その後の金田一少年の事件簿など、トリックやアリバイ崩しをメインとしたマンガや、テレビドラマなどは、この十角館に源を求めることが出来る。勿論、名探偵黄金期のシャーロック・ホームズやエラリー・クイーンをその始祖とするのだが。

 

話を十角館の殺人に戻すと、この物語はその後「館シリーズ」として数々の風変わりな館を舞台とした本格推理小説の大人気シリーズとなる。今のところ第一作の十角館から始まって、9つの館がミステリーの舞台となった。そして、現在進行形で10個目の館がメフィストで連載中だ。

 

「館シリーズ」は十作で完結すると言われており、古くからのファンとしては、待望の連載開始であり、とうとう最後の連載開始でもあり、なかなか複雑な心境だ。

 

新作の館の名を「双子館」と言う。第一話を読むに、この館は、どうも二十年近く前に発表された「暗黒館の殺人」と深い関わりが有るようなのだ。そこで、過去一度だけ通読した「暗黒館」を読み返している。

 

推理小説は一度読めば、二度目は楽しめないものが多い。犯人やトリックが分かっていても何回も読めてしまう名作は少ない。
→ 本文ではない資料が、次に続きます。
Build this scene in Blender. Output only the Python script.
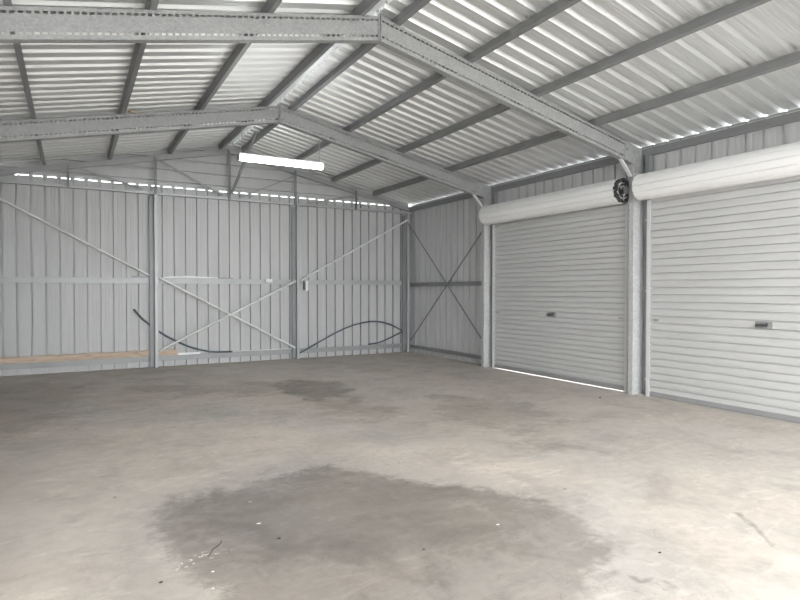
import bpy, bmesh, math, random
from mathutils import Vector, Matrix
random.seed(7)
scn = bpy.context.scene
for o in list(bpy.data.objects): bpy.data.objects.remove(o)
COL = scn.collection

# ------------------------------------------------------------------ camera
cam_d = bpy.data.cameras.new('camera'); cam = bpy.data.objects.new('camera', cam_d); COL.objects.link(cam)
cam.location = (-6.6566, -11.3779, 1.40)
cam.rotation_euler = (math.radians(90) - 0.01575, 0, -0.51886)
cam_d.sensor_width = 36; cam_d.lens = 573.41 / 800 * 36; cam_d.clip_start = 0.05; cam_d.clip_end = 500
scn.camera = cam

# ------------------------------------------------------------------ world and exposure
w = bpy.data.worlds.new('overcast_sky'); scn.world = w; w.use_nodes = True
nt = w.node_tree; nt.nodes.clear()
bg = nt.nodes.new('ShaderNodeBackground'); wo = nt.nodes.new('ShaderNodeOutputWorld')
bg.inputs['Color'].default_value = (0.97, 0.985, 1.0, 1); bg.inputs['Strength'].default_value = 7.0
nt.links.new(bg.outputs[0], wo.inputs[0])
scn.view_settings.view_transform = 'Standard'; scn.view_settings.look = 'None'
scn.view_settings.gamma = 1; scn.view_settings.use_curve_mapping = False
scn.view_settings.exposure = 0.45
LAMP_STRENGTH = 12.0

# ------------------------------------------------------------------ dimensions (metres)
RX = -3.951            # ridge
ZR = 4.264; SL = 0.2124 # roof underside at the ridge, slope
XR, XL = 0.11, -8.012  # cladding planes of the side walls
YB = 0.03              # cladding plane of the back wall
YF = -12.66            # front edge of the shed
FR = [-3.02, -6.235, -9.45, -12.6]   # portal frames
PD, RD = 0.10, 0.245
def zroof(x, off=0.0): return ZR - SL*abs(x-RX) + off
def mx(x): return 2*RX - x

# ------------------------------------------------------------------ materials
def mat_base(name):
    m = bpy.data.materials.new(name); m.use_nodes = True
    return m, m.node_tree, m.node_tree.nodes['Principled BSDF']
def ramp(nt, src, stops):
    r = nt.nodes.new('ShaderNodeValToRGB'); e = r.color_ramp.elements
    e[0].position, e[0].color = stops[0][0], (*stops[0][1], 1)
    e[1].position, e[1].color = stops[-1][0], (*stops[-1][1], 1)
    for p, c in stops[1:-1]:
        n = e.new(p); n.color = (*c, 1)
    nt.links.new(src, r.inputs[0]); return r.outputs[0]
def coord(nt, scale=(1,1,1)):
    t = nt.nodes.new('ShaderNodeTexCoord'); mp = nt.nodes.new('ShaderNodeMapping')
    mp.inputs['Scale'].default_value = scale; nt.links.new(t.outputs['Object'], mp.inputs[0]); return mp.outputs[0]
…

(因みに十角館は、4度読んでいる) しかし、今回「暗黒館」を読み返してみると、驚いた事に内容を殆ど覚えていないのだ。そうか、この手があったか。好きな推理小説を二十年寝かせて再読すれば、新鮮な感動を、もう一度味わえるのだ。これも、五十を過ぎた年齢のお陰である。推理小説ファンとしては、齢を重ねるのも悪くないものだと思う。